Chromogenic color print, artist’s proof
78 3/4 x 53 1/8 inches (200 x 134.9 cm)
Bequest of John Mortimer Schiff, by exchange, 2012

Since documenting his forays amid the precarious youth culture of Berlin and London in the late 1980s and early 1990s, Wolfgang Tillmans has come to redefine the medium of photography while shepherding a new generation of DIY fringe photographers. His commitment to capturing subjects pertinent to both his sense of self and the overall cultural climate has yielded a body of work with varying aesthetics. However, despite such flux, Tillmans’s overall oeuvre remains dedicated to countering prescribed meanings through visual scrutiny in order to unearth the truth. Moreover, with an innate sense of chance and timing akin to the “decisive moments” of Henri Cartier-Bresson (French, 1908–2004), Tillmans creates exacting, yet strikingly simple compositions that incite viewers to forgo their preconceptions of commercial art and rediscover the joy of simply looking.

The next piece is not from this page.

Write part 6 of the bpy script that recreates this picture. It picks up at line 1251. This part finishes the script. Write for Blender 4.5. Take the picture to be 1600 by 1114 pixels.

Over the years, Tillmans has continued to build upon this unique style of wide-eyed nonchalance while also venturing into more abstract terrain in the fields of digital video and installation art. His earlier interest in appropriative techniques has similarly matured into a predilection for enlarging his often banal surroundings into intriguing, surreal compositions. For example, Headlight (a), 2012, zooms in on the headlight of a car that Tillmans encountered at a public lot in Tasmania. Cropped tightly so that only a section of the glossy hood and fender can be seen, the image focuses on the ornate assortment of lenses that wildly refract a menacing red glare from an unknown source outside the frame. As in his more straightforward documentary images, it is this overriding atmosphere—not the explicit subject—that ultimately draws our attention. At once repulsive and attractive, the intensity of the light subtly echoes the tug and pull of contemporary consumerism.